There is also dash cam video from the patrol vehicle, but that was not released because it's with the prosecutor, according to Hardy.

Ohio state Sen. Cecil Thomas, who spent 20 years as a Cincinnati officer before his 2000 retirement, said the lens through which the officers' actions should be judged depends on what they knew when they arrived on the scene. If they only knew someone was "in distress" in the area, he said, they might have believed driving around would be enough to identify that person.

"In a perfect world, you get out of the car," he added.

After the officers left, a Hamilton County deputy who had been directing after-school traffic also looked for Plush on foot and also didn't find anything. 

No one found Plush for hours. By then, he was dead.

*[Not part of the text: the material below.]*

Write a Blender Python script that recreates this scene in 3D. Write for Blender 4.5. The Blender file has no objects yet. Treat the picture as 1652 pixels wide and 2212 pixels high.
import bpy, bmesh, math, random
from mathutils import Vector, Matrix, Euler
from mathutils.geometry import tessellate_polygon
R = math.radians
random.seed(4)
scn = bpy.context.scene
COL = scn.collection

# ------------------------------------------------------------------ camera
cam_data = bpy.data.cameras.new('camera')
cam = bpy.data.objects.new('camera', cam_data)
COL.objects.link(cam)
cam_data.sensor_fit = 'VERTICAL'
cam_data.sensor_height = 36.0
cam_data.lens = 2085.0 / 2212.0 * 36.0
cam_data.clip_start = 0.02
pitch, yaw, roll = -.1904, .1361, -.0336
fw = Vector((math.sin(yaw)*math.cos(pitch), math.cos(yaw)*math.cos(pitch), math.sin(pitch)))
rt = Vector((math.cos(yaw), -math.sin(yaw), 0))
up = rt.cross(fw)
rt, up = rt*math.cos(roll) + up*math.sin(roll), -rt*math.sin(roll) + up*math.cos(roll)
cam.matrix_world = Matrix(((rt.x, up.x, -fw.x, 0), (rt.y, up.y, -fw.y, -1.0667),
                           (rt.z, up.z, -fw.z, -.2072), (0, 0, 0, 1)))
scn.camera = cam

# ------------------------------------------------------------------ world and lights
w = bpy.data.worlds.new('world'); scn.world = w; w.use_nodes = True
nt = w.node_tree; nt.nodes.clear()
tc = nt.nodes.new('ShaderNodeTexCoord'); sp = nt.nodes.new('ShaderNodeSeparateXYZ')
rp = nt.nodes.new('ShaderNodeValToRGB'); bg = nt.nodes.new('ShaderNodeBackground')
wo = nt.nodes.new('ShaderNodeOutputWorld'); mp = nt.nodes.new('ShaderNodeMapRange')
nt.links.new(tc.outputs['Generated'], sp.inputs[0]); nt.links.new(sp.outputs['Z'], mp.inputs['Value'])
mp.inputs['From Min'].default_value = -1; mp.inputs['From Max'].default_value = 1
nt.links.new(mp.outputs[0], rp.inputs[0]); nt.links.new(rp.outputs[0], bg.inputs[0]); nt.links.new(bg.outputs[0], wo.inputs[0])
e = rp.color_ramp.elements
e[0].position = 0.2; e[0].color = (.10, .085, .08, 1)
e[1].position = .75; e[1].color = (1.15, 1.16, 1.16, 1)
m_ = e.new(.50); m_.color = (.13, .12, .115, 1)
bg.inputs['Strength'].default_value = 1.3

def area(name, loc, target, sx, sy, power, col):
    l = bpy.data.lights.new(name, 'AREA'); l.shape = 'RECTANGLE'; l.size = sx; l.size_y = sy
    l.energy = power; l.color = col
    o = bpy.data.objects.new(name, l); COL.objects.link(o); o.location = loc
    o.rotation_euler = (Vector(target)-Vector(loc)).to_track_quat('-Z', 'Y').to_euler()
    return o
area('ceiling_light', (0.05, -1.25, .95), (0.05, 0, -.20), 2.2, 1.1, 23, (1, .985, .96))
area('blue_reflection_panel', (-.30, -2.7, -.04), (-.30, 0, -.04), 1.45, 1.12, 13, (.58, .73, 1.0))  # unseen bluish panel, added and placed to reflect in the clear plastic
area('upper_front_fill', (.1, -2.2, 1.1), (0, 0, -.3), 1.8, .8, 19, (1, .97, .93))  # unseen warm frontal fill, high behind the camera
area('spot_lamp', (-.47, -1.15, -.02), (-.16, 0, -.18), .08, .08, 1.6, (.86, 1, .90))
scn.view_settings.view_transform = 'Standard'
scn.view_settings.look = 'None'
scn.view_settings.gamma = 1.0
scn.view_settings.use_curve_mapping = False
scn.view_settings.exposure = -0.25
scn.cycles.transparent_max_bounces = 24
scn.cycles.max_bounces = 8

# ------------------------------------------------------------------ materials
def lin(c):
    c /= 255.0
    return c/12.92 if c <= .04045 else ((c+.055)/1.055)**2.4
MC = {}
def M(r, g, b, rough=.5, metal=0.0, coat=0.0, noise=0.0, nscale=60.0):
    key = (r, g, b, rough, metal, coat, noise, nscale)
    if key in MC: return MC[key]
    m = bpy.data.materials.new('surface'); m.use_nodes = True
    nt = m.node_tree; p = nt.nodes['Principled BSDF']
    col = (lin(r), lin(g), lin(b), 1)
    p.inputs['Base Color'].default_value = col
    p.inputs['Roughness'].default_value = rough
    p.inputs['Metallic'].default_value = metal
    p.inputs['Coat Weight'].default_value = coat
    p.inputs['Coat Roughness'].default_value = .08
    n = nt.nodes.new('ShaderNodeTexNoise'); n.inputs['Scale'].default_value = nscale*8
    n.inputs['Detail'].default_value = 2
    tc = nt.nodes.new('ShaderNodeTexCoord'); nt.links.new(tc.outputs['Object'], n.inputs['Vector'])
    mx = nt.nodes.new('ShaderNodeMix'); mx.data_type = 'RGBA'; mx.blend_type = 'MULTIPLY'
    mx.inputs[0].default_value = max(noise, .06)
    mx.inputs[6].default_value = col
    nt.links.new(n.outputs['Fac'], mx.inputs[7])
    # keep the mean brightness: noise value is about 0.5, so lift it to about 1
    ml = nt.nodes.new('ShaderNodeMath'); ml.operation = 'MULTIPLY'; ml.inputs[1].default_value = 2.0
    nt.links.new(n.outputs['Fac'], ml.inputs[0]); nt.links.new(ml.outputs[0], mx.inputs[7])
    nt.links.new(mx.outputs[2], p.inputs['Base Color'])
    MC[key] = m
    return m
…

When a call went out for officers to respond to Seven Hills School again that evening, one of the Unit 2232 officers got on the radio, not yet knowing Plush was dead:

"I think somebody's playing pranks. It was something about they were locked in a vehicle across from the school, we never found anything. But we'll respond and see what else we can find," one of them said in the radio transmission that night.

Police Chief Eliot Isaac has directed an internal investigation into Plush's death and why first responders failed to help him. One of the 911 operators who answered a call from Plush was placed on administrative leave for a week after Isaac said she didn't pass along the color, make and model of Plush's van. The call taker said she couldn't hear any sound when Plush called, though Plush can be heard speaking in a recording of the call. 

Hamilton County Prosecutor Joe Deters has also launched an investigation to determine what went wrong leading up to Plush's death.